_STATED GOAL_:
Say the number of lines containing the string "Python", and say nothing else.

_DATA SHOWN_:
★ ★ ★ ★ ★ ★ ★

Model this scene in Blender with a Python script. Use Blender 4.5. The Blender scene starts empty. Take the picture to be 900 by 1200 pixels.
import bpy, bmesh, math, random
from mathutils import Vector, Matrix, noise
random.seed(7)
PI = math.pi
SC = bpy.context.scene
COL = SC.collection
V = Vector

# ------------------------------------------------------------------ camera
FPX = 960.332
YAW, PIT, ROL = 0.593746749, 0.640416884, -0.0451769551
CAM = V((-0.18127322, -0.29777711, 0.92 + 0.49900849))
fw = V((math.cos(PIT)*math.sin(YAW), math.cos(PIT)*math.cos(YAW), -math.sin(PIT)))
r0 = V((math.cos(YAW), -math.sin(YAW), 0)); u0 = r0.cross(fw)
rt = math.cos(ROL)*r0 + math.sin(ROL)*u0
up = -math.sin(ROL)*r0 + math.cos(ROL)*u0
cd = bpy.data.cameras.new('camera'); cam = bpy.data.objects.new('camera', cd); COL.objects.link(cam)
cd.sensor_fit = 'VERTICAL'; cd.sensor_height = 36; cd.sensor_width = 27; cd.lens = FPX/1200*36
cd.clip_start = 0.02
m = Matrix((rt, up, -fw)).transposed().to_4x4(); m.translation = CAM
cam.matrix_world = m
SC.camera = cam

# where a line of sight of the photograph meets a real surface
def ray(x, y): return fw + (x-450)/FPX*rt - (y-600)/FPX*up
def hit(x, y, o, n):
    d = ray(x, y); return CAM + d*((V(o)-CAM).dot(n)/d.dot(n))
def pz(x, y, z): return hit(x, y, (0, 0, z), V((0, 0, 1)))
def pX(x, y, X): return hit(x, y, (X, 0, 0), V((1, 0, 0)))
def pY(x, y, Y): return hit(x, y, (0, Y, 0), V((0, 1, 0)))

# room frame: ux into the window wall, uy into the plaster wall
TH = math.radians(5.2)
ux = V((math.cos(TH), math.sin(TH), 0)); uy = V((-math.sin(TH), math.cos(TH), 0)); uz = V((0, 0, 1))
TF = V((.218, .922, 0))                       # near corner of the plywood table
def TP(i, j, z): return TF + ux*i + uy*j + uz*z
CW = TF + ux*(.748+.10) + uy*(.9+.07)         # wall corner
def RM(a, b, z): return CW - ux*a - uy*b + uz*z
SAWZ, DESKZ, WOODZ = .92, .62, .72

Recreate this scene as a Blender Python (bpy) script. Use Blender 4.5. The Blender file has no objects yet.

★ ★ ★ ★ ★ ★ ★

_ANSWER TO THIS EXERCISE_:
2